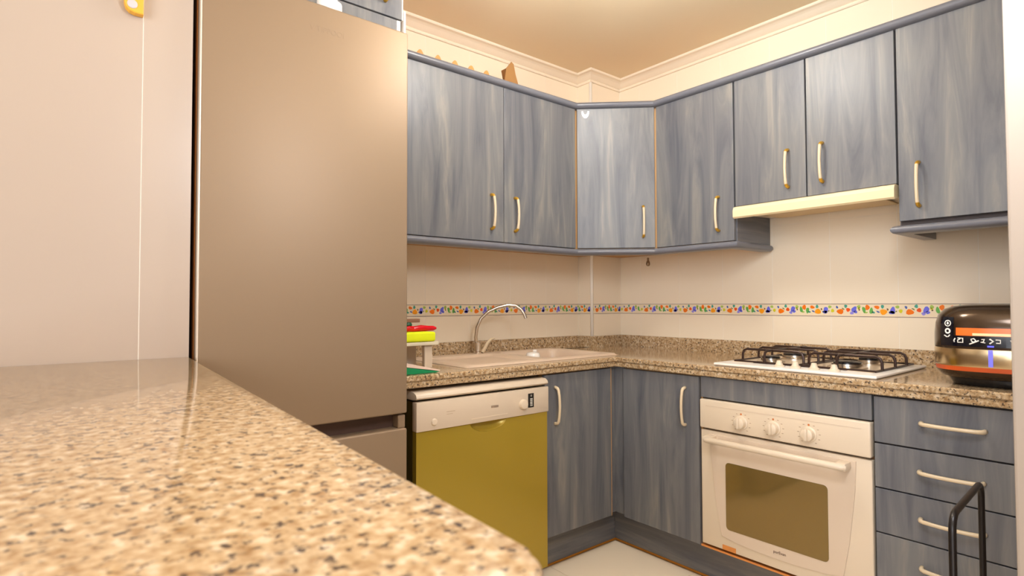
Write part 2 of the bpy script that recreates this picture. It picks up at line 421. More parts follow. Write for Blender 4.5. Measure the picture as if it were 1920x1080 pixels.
# small pull hanging below the corner
tag(make('hanging_pull', G().lathe([(.002, 0), (.006, -.004), (.0045, -.012), (.009, -.024), (.0105, -.032), (.008, -.041), (.002, -.044)], (-.179, -.33, 1.3225), n=14), mat('dull_metal', (140, 112, 80), .35, .6), None, True), 'small drop-shaped metal pull under the corner wall cabinet', 'pull')

# extractor hood
t = thing('extractor_hood', 'cream slide-out extractor hood under the short cabinet', 'hood', F2(1.18, 0, 1.44))
make('body', G(F2).prism([(.003, 1.476), (.26, 1.468), (.26, 1.497), (.003, 1.497)], .886, 1.478, axis='u'), M_CREAM, t)
make('visor', G(F2).prism([(.262, 1.466), (.300, 1.448), (.326, 1.444), (.334, 1.450), (.334, 1.478), (.328, 1.491), (.312, 1.4965), (.262, 1.4965)], .886, 1.478, bev=.0015, axis='u'), mat('hood_cream', (244, 222, 178), .25), t)
make('filter', G(F2).box(.95, 1.41, .06, .24, 1.464, 1.470, .001), mat('hood_filter', (222, 192, 140), .4), t)

# ------------------------------------------------------------------ base cabinets
c = thing('base_cabinet', 'blue-grey base cabinet right beside the dishwasher', 'cabinet', F1(-.81, .2, 0), 'blue-grey base units')
make('body', G(F1).box(-1.012, -.60, -.09, .433, .15, .66), M_MDF, c)
make('top_stretcher', G(F1).box(-1.012, -.60, .41, .433, .66, .803), M_MDF, c)
d = door(c, F1, -1.014, -.614, .147, .799, .452, hu=-.959, hz=.673, hm=HVC[F1])
make('edge_band', G(F1).box(-.6139, -.6115, .434, .4525, .147, .799), M_MDF, d)
c = thing('base_cabinet', 'blue-grey base cabinet between the corner and the oven', 'cabinet', F2(.66, .3, 0), 'blue-grey base units')
make('body', G(F2).box(.40, .879, .01, .563, .15, .803), M_MDF, c)
make('corner_post', G().box(-.607, -.566, -.438, -.4335, .151, .803, .001).box(-.570, -.5635, -.494, -.438, .151, .803, .001), M_BLUE, c)
door(c, F2, .496, .874, .147, .799, .583, hu=.814, hz=.676, hm=HVC[F2])
c = thing('oven_housing', 'blue-grey housing around the built-in oven, plain panel on top', 'cabinet', F2(1.18, .3, 0), 'blue-grey base units')
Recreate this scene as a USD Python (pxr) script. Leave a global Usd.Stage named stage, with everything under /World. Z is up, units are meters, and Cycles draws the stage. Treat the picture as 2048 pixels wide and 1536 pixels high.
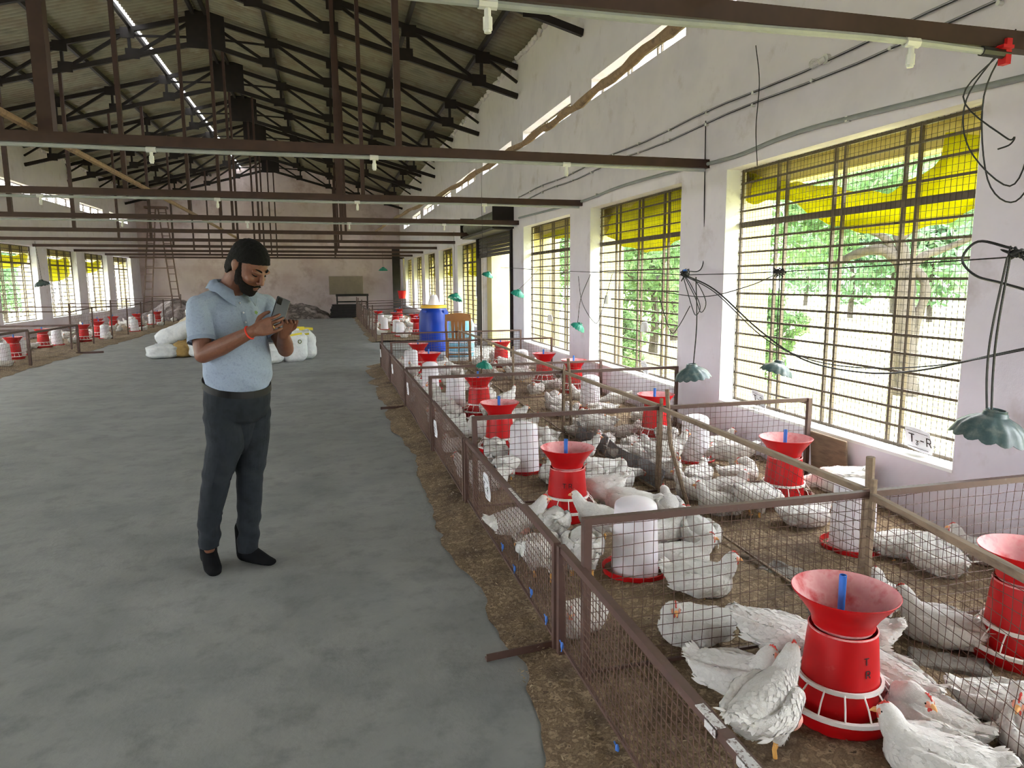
import math, random
import numpy as np
import trimesh
import manifold3d as m3
from pxr import Usd, UsdGeom, UsdLux, UsdShade, Sdf, Gf
import usdkit, meshkit

random.seed(7)
rng = np.random.default_rng(7)
stage = Usd.Stage.CreateInMemory()
UsdGeom.SetStageUpAxis(stage, 'Z')
UsdGeom.SetStageMetersPerUnit(stage, 1.0)
UsdGeom.Xform.Define(stage, '/World')
UsdGeom.Scope.Define(stage, '/World/Looks')

# ------------------------------------------------------------------ camera
EYE = np.array([0.0, 0.0, 1.53])
cR = np.array([0.9680488, -0.25066509, -0.00696641])
cU = np.array([0.04295061, 0.13837342, 0.98944835])
cF = np.array([0.24705619, 0.9581335, -0.14471844])
cam = UsdGeom.Camera.Define(stage, '/World/Camera')
cam.AddTransformOp().Set(Gf.Matrix4d(*cR, 0, *cU, 0, *(-cF), 0, *EYE, 1))
cam.CreateHorizontalApertureAttr(36.0)
cam.CreateVerticalApertureAttr(27.0)
cam.CreateFocalLengthAttr(1412.5 / 2048 * 36.0)
cam.CreateClippingRangeAttr(Gf.Vec2f(0.05, 500))
cam.CreateFStopAttr(0.0)
cam.CreateExposureAttr(4.65)

# ------------------------------------------------------------------ sky: bright overcast
def S(r, g, b):
    return tuple((c / 255 / 12.92) if c / 255 <= 0.04045 else ((c / 255 + 0.055) / 1.055) ** 2.4 for c in (r, g, b))

usdkit.material(stage, '/World/Looks/sky', {
    'sky': ('sky_texture', {'sky_type': 'hosek_wilkie', 'sun_direction': (0.35, 0.25, 0.9), 'turbidity': 6.0, 'ground_albedo': 0.3}),
    'hs': ('hsv', {'saturation': 0.35, 'value': 1.0}),
    'tc': ('texture_coordinate', {}),
    'nz': ('noise_texture', {'scale': 2.2, 'detail': 5.0, 'roughness': 0.55}),
    'rp': ('rgb_ramp', {'ramp': [(0.0, (0.62, 0.66, 0.72)), (0.45, (0.85, 0.88, 0.92)), (0.7, (1.05, 1.05, 1.05)), (1.0, (1.15, 1.14, 1.12))]}),
    'mx': ('mix_color', {'fac': 0.8, 'use_clamp': False}),
    'bg': ('background_shader', {'strength': 1.0})},
    [('sky.color', 'hs.color'), ('tc.generated', 'nz.vector'), ('nz.fac', 'rp.fac'), ('hs.color', 'mx.a'), ('rp.color', 'mx.b'), ('mx.result', 'bg.color')],
    surface='bg.background')
dome = UsdLux.DomeLight.Define(stage, '/World/Sky')
dome.CreateIntensityAttr(1.0)
dome.CreateColorAttr(Gf.Vec3f(0.97, 0.99, 1.04))
UsdShade.MaterialBindingAPI.Apply(dome.GetPrim()).Bind(UsdShade.Material.Get(stage, '/World/Looks/sky'))
sun = UsdLux.DistantLight.Define(stage, '/World/Sun')      # the sun behind thin cloud: high and very soft
sun.CreateAngleAttr(40.0)
sun.CreateIntensityAttr(0.6)
sun.CreateColorAttr(Gf.Vec3f(1.0, 0.97, 0.9))
sun.AddRotateXYZOp().Set(Gf.Vec3f(-14, 18, 0))

# ------------------------------------------------------------------ geometry helpers
class G:
    """Collects simple shapes into one mesh."""
    def __init__(s): s.v, s.f, s.n = [], [], 0
    def add(s, v, f):
        v, f = np.asarray(v, float), np.asarray(f, int)
        if f.shape[1] == 4: f = np.vstack([f[:, [0, 1, 2]], f[:, [0, 2, 3]]])
        s.v.append(v); s.f.append(f + s.n); s.n += len(v); return s
    def get(s): return np.vstack(s.v), np.vstack(s.f)
    def box(s, lo, hi):
        return s.boxc((np.array(lo, float) + hi) / 2, np.array(hi, float) - lo)
    def boxc(s, c, sz, R=None):
        q = np.array([[x, y, z] for x in (-.5, .5) for y in (-.5, .5) for z in (-.5, .5)]) * np.asarray(sz, float)
        if R is not None: q = q @ np.asarray(R).T
        return s.add(q + np.asarray(c, float), BOXF)
    def bar(s, p, q, w, h=None, up=(0, 0, 1)):
        p, q = np.asarray(p, float), np.asarray(q, float); d = q - p; L = np.linalg.norm(d); d = d / L
        a = np.cross(up, d)
        if np.linalg.norm(a) < 1e-6: a = np.array([1.0, 0, 0])
        a /= np.linalg.norm(a); b = np.cross(d, a)
        return s.boxc((p + q) / 2, (L, w, h or w), np.array([d, a, b]).T)
    def cbox(s, c, sz, ch, R=None):
        m = rbox(sz, ch); v, f = m
        if R is not None: v = v @ np.asarray(R).T
        return s.add(v + np.asarray(c, float), f)
    def tube(s, pts, r, n=6, cap=True):
        v, f = tube(pts, r, n, cap); return s.add(v, f)
    def lathe(s, prof, n=24, c=(0, 0, 0)):
        v, f = lathe(prof, n); return s.add(v + np.asarray(c, float), f)
    def ell(s, c, r, nu=14, nv=9, R=None):
        v, f = sph(nu, nv); v = v * np.asarray(r, float)
        if R is not None: v = v @ np.asarray(R).T
        return s.add(v + np.asarray(c, float), f)
    def tri(s, m): return s.add(np.array(m.vertices), np.array(m.faces))

BOXF = np.array([[0, 1, 3, 2], [4, 6, 7, 5], [0, 4, 5, 1], [2, 3, 7, 6], [0, 2, 6, 4], [1, 5, 7, 3]])

def rbox(sz, ch):
    """A box with chamfered edges."""
    x, y, z = np.asarray(sz, float) / 2
    p = [(sx * a, sy * b, sz_ * c) for sx in (-1, 1) for sy in (-1, 1) for sz_ in (-1, 1) for a, b, c in ((x - ch, y - ch, z), (x - ch, y, z - ch), (x, y - ch, z - ch))]
    h = trimesh.convex.convex_hull(np.array(p)); return np.array(h.vertices), np.array(h.faces)

def frames(p):
    t = np.gradient(p, axis=0); t /= np.linalg.norm(t, axis=1, keepdims=True) + 1e-12
    a = np.zeros_like(t); ref = np.array([0, 0, 1.0]) if abs(t[0, 2]) < .9 else np.array([1.0, 0, 0])
    for i in range(len(p)):
        k = np.cross(t[i], np.cross(ref, t[i])); k /= np.linalg.norm(k) + 1e-12; a[i] = k; ref = k
    return t, a, np.cross(t, a)

def tube(pts, r, n=6, cap=True):
    p = np.asarray(pts, float); r = np.broadcast_to(np.asarray(r, float), (len(p),))
    t, a, b = frames(p); th = np.arange(n) * 2 * np.pi / n
    v = (p[:, None] + r[:, None, None] * (np.cos(th)[None, :, None] * a[:, None] + np.sin(th)[None, :, None] * b[:, None])).reshape(-1, 3)
    i, j = np.meshgrid(np.arange(len(p) - 1), np.arange(n), indexing='ij')
    q = np.stack([i * n + j, i * n + (j + 1) % n, (i + 1) * n + (j + 1) % n, (i + 1) * n + j], -1).reshape(-1, 4)
    f = np.vstack([q[:, [0, 1, 2]], q[:, [0, 2, 3]]])
    if cap:
        k = len(v); v = np.vstack([v, p[0], p[-1]]); j = np.arange(n); e = (len(p) - 1) * n
        f = np.vstack([f, np.stack([np.full(n, k), (j + 1) % n, j], 1), np.stack([np.full(n, k + 1), e + j, e + (j + 1) % n], 1)])
    return v, f

def lathe(prof, n=24):
    pr = np.asarray(prof, float); th = np.arange(n) * 2 * np.pi / n
    v = np.stack([pr[:, 0, None] * np.cos(th), pr[:, 0, None] * np.sin(th), np.broadcast_to(pr[:, 1, None], (len(pr), n))], -1).reshape(-1, 3)
    i, j = np.meshgrid(np.arange(len(pr) - 1), np.arange(n), indexing='ij')
    q = np.stack([i * n + j, i * n + (j + 1) % n, (i + 1) * n + (j + 1) % n, (i + 1) * n + j], -1).reshape(-1, 4)
    return v, np.vstack([q[:, [0, 1, 2]], q[:, [0, 2, 3]]])

def sph(nu=14, nv=9):
    th = np.linspace(0, np.pi, nv + 1)
    return lathe(np.stack([np.sin(th), -np.cos(th)], 1), nu)

def sheet(P):
    """Grid of points (nu, nv, 3) as a surface."""
    P = np.asarray(P, float); a, b = P.shape[:2]
    i, j = np.meshgrid(np.arange(a - 1), np.arange(b - 1), indexing='ij')
    q = np.stack([i * b + j, i * b + j + 1, (i + 1) * b + j + 1, (i + 1) * b + j], -1).reshape(-1, 4)
    return P.reshape(-1, 3), np.vstack([q[:, [0, 1, 2]], q[:, [0, 2, 3]]])

def thick(P, d):
    """A surface grid given thickness d along its normals, closed all round."""
    P = np.asarray(P, float); du = np.gradient(P, axis=0); dv = np.gradient(P, axis=1)
    n = np.cross(du, dv); n /= np.linalg.norm(n, axis=-1, keepdims=True) + 1e-12
    v1, f1 = sheet(P + n * d / 2); v2, f2 = sheet(P - n * d / 2); k = len(v1); a, b = P.shape[:2]
    ring = [i * b for i in range(a)] + [(a - 1) * b + j for j in range(1, b)] + [i * b + b - 1 for i in range(a - 2, -1, -1)] + list(range(b - 2, 0, -1))
    ring = np.array(ring); nx = np.roll(ring, -1)
    return np.vstack([v1, v2]), np.vstack([f1, f2[:, ::-1] + k, np.stack([ring, nx, nx + k], 1), np.stack([ring, nx + k, ring + k], 1)])

def rot(rz=0, ry=0, rx=0):
    c, s = math.cos(rz), math.sin(rz); Z = np.array([[c, -s, 0], [s, c, 0], [0, 0, 1]])
    c, s = math.cos(ry), math.sin(ry); Y = np.array([[c, 0, s], [0, 1, 0], [-s, 0, c]])
    c, s = math.cos(rx), math.sin(rx); X = np.array([[1, 0, 0], [0, c, -s], [0, s, c]])
    return Z @ Y @ X

def curve(pts, n=24):
    """Smooth curve through points (Catmull-Rom)."""
    p = np.asarray(pts, float); p = np.vstack([2 * p[0] - p[1], p, 2 * p[-1] - p[-2]]); out = []
    k = len(p) - 3; m = max(2, n // k)
    for i in range(k):
        t = np.linspace(0, 1, m, endpoint=False)[:, None]; a, b, c, d = p[i:i + 4]
        out.append(.5 * (2 * b + (c - a) * t + (2 * a - 5 * b + 4 * c - d) * t ** 2 + (3 * b - a - 3 * c + d) * t ** 3))
    return np.vstack(out + [p[-2:-1]])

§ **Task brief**
All lines above with "pixels" in them should be returned.

§ **Solution to this task**
Write part 2 of the bpy script that recreates this picture. It picks up at line 421. More parts follow. Write for Blender 4.5. Measure the picture as if it were 1920x1080 pixels.
Recreate this scene as a USD Python (pxr) script. Leave a global Usd.Stage named stage, with everything under /World. Z is up, units are meters, and Cycles draws the stage. Treat the picture as 2048 pixels wide and 1536 pixels high.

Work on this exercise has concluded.